## Task directions
Quote verbatim the span of lines that begins the listing below and closes with the line containing "(.15, .075, .065), 8, bump=.5)".

## Data block
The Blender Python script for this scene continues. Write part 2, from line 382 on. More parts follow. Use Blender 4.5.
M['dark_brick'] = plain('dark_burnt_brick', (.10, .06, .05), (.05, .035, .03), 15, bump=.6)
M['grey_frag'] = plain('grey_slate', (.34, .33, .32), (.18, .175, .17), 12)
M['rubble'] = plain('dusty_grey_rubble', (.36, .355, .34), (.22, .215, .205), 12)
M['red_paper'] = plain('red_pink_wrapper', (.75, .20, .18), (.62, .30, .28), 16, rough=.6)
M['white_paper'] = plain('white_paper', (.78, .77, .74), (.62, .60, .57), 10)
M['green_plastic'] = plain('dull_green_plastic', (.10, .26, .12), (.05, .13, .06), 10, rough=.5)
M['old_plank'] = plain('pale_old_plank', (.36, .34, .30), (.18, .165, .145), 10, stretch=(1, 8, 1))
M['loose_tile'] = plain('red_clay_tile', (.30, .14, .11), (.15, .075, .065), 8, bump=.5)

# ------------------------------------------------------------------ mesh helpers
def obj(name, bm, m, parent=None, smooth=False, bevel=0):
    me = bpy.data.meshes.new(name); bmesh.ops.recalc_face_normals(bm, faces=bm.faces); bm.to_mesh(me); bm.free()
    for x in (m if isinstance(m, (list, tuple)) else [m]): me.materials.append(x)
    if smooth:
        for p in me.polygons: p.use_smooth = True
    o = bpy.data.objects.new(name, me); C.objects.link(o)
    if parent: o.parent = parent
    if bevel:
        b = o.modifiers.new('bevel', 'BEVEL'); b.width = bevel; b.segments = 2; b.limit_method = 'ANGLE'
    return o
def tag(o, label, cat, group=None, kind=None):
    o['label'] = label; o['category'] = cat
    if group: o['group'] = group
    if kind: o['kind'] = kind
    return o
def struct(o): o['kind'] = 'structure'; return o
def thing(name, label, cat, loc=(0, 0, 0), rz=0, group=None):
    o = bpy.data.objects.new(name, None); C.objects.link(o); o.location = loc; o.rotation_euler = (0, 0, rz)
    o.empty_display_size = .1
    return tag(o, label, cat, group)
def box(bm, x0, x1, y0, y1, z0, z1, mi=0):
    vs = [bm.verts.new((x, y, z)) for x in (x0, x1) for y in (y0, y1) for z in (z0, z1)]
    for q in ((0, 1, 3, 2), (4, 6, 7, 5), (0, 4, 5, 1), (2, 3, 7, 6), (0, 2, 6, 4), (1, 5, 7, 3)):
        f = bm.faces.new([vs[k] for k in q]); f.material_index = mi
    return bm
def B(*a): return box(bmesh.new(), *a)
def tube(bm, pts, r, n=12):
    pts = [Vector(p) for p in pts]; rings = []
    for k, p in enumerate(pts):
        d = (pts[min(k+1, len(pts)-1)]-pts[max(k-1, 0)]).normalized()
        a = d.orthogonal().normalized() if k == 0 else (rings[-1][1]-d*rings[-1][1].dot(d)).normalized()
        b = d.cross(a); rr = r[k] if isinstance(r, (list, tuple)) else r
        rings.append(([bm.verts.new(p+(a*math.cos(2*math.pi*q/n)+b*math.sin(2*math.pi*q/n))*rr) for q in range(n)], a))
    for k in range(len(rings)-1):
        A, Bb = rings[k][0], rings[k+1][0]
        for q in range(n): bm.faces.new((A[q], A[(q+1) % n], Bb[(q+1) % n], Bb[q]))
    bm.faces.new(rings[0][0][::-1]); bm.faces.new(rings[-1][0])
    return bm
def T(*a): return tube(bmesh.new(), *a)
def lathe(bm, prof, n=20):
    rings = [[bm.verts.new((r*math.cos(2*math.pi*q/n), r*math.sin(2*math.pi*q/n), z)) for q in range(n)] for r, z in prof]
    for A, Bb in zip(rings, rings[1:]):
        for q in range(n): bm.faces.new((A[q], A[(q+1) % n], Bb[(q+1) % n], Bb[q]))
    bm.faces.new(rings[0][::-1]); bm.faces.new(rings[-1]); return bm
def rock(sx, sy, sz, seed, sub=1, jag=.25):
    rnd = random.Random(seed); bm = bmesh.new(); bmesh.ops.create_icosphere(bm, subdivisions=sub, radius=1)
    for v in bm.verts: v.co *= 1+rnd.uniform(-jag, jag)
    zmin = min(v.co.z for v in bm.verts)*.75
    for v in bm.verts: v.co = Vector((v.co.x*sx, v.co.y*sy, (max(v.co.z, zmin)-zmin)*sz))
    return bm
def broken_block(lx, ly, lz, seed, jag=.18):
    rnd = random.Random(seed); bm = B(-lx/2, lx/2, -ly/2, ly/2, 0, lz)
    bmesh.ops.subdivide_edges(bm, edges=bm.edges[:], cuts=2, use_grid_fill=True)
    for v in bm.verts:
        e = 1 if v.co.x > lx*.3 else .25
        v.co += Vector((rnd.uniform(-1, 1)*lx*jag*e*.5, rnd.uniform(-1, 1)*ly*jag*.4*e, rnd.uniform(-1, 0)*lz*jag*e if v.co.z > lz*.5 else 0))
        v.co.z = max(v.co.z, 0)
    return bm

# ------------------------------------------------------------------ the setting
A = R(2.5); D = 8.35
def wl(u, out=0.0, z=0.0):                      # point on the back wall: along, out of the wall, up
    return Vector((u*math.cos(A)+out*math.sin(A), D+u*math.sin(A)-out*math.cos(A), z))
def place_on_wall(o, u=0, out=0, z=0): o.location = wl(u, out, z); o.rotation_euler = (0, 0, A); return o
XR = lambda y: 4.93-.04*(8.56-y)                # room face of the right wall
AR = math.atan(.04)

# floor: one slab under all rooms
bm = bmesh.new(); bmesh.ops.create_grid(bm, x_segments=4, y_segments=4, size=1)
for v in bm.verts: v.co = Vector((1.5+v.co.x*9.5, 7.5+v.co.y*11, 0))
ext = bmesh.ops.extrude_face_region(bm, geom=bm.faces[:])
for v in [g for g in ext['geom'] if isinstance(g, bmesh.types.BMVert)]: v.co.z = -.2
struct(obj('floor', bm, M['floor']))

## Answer
The Blender Python script for this scene continues. Write part 2, from line 382 on. More parts follow. Use Blender 4.5.
M['dark_brick'] = plain('dark_burnt_brick', (.10, .06, .05), (.05, .035, .03), 15, bump=.6)
M['grey_frag'] = plain('grey_slate', (.34, .33, .32), (.18, .175, .17), 12)
M['rubble'] = plain('dusty_grey_rubble', (.36, .355, .34), (.22, .215, .205), 12)
M['red_paper'] = plain('red_pink_wrapper', (.75, .20, .18), (.62, .30, .28), 16, rough=.6)
M['white_paper'] = plain('white_paper', (.78, .77, .74), (.62, .60, .57), 10)
M['green_plastic'] = plain('dull_green_plastic', (.10, .26, .12), (.05, .13, .06), 10, rough=.5)
M['old_plank'] = plain('pale_old_plank', (.36, .34, .30), (.18, .165, .145), 10, stretch=(1, 8, 1))
M['loose_tile'] = plain('red_clay_tile', (.30, .14, .11), (.15, .075, .065), 8, bump=.5)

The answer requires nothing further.